Sébastien Toutant learned all of his early snowboard tricks not in the Canadian Rockies, but on the ice of Quebec.
He became a steely and creative rider, and the first Canadian to win Olympic gold in a judged snowboarding event.
“At first I couldn’t really speak English and was just speaking French,” he said. “I feel like it was kind of harder to make a name for yourself in the snowboard world. So I felt like I had to do more than maybe a normal kid in the snowboard industry that was more from the U.S. or somewhere else. So I think it made me work always harder.”
Toutant, who won the first Olympic men’s big air event in 2018, has after 18 years of competing shifted his focus to filming his riding.

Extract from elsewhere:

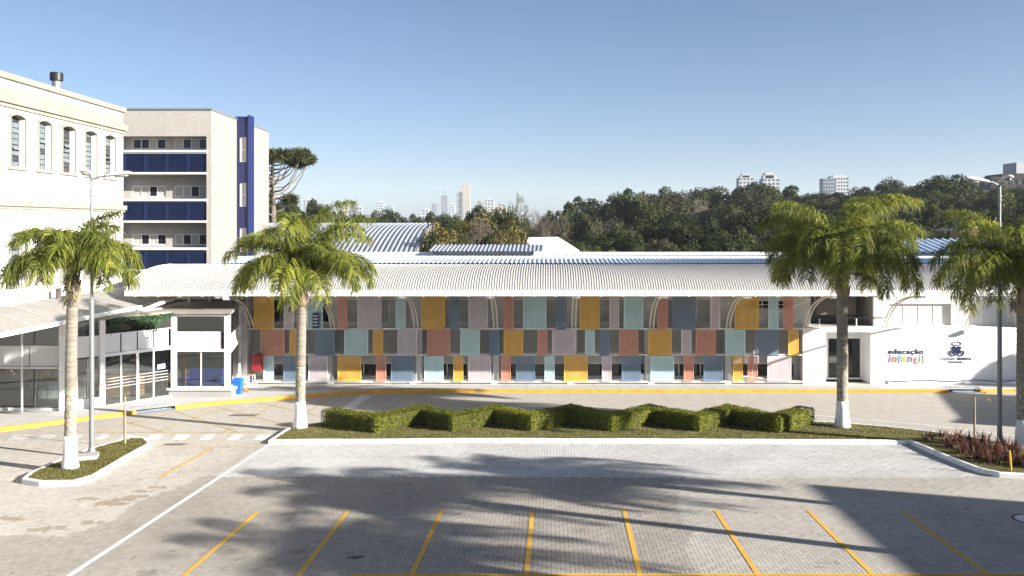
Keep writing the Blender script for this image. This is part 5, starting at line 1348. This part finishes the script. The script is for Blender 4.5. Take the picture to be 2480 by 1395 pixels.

He stepped away from contests after his third Olympics in 2022 and does not plan to return to major big air or slopestyle competition.
“I still want to push the sport, but the contests, I wasn’t really able to really show the stuff that I had in mind or the stuff that I wanted to do to progress the sport because those tricks were not the tricks that were actually going to win the contest,” Toutant said. “So now that I’m filming more, like streets or special projects with my sponsors, and more backcountry stuff, those are all environments that I want to do more in my sport.”
That includes “No Big Deal,” a personal journey shot entirely on the streets of Quebec that was published last week.
“I’m super hyped to work on new stuff,” he said. “It’s not because I want to take it easy. It’s the opposite. I want to go hard, and now I still want to push the sport, but I want to just be more like who I want to be as a snowboarder.”
Toutant, known as “Seb Toots,” started riding at age 9 after his parents refused to replace his broken skis, forcing him to take runs on his brother’s old snowboard if he wanted to go fast on snow.
He earned his first professional contest win at age 13. He then paced a golden generation of Canadian male snowboarders.
In 2011, Toutant became the first Canadian to win an X Games slopestyle title. Mark McMorris of Saskatchewan, who is 13 months younger, then took the torch and won four of the next five years in Aspen.
After Toutant broke through with Olympic gold in 2018 (after a back injury severely limited his riding for a year), fellow Québécois Max Parrot followed with slopestyle gold and big air bronze in 2022.
McMorris is still competing and bids for a fourth Olympics in 2026. Parrot is currently assessing plans regarding a possible return to competition, a rep said earlier this month.
Toutant’s last major event was the 2022 Olympics, where he crashed in big air qualifying as the defending gold medalist. Toutant competed despite bruising his heel so bad in practice that it limited his ability to walk.
“When I start talking with other people that don’t know snowboarding as much, I feel like being an Olympian is something that not a lot of people can say,” he said. “Being a gold medalist, it’s just something that everybody can understand the work that goes behind it. So it’s sick.”